═══ Data section ═══
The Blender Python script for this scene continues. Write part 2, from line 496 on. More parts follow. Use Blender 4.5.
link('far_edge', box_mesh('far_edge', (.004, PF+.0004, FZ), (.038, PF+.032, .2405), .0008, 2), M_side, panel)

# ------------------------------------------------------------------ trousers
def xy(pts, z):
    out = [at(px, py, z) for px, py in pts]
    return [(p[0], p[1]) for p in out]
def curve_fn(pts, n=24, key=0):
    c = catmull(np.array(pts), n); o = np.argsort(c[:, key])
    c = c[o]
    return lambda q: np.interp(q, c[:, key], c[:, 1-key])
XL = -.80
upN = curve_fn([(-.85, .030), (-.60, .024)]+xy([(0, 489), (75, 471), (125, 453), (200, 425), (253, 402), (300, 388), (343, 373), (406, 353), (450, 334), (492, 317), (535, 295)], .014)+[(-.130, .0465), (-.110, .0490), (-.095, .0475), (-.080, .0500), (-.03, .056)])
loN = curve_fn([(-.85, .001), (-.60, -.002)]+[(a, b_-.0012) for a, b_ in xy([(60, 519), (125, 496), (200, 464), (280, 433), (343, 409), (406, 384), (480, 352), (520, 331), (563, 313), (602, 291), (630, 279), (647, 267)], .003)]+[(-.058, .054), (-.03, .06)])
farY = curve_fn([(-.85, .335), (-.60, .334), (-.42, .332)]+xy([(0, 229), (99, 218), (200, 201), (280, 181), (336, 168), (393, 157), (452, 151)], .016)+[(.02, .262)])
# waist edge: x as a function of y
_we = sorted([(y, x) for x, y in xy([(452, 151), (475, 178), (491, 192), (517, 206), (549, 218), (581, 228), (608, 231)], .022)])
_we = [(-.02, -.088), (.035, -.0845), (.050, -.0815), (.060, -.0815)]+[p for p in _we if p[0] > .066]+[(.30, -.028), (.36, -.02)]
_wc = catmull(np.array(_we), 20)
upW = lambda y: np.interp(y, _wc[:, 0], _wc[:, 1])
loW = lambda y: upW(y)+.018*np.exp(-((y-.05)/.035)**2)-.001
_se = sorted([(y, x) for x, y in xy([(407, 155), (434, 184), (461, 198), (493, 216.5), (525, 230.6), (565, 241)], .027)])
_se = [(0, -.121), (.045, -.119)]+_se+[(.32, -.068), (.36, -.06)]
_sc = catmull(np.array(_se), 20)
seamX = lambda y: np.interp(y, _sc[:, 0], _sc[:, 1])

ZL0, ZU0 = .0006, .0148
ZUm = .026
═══
Only the lines from the beginning of the material above through the line with "2), M_side, panel)" are wanted; extract them exactly.

● Exercise result:
The Blender Python script for this scene continues. Write part 2, from line 496 on. More parts follow. Use Blender 4.5.
link('far_edge', box_mesh('far_edge', (.004, PF+.0004, FZ), (.038, PF+.032, .2405), .0008, 2), M_side, panel)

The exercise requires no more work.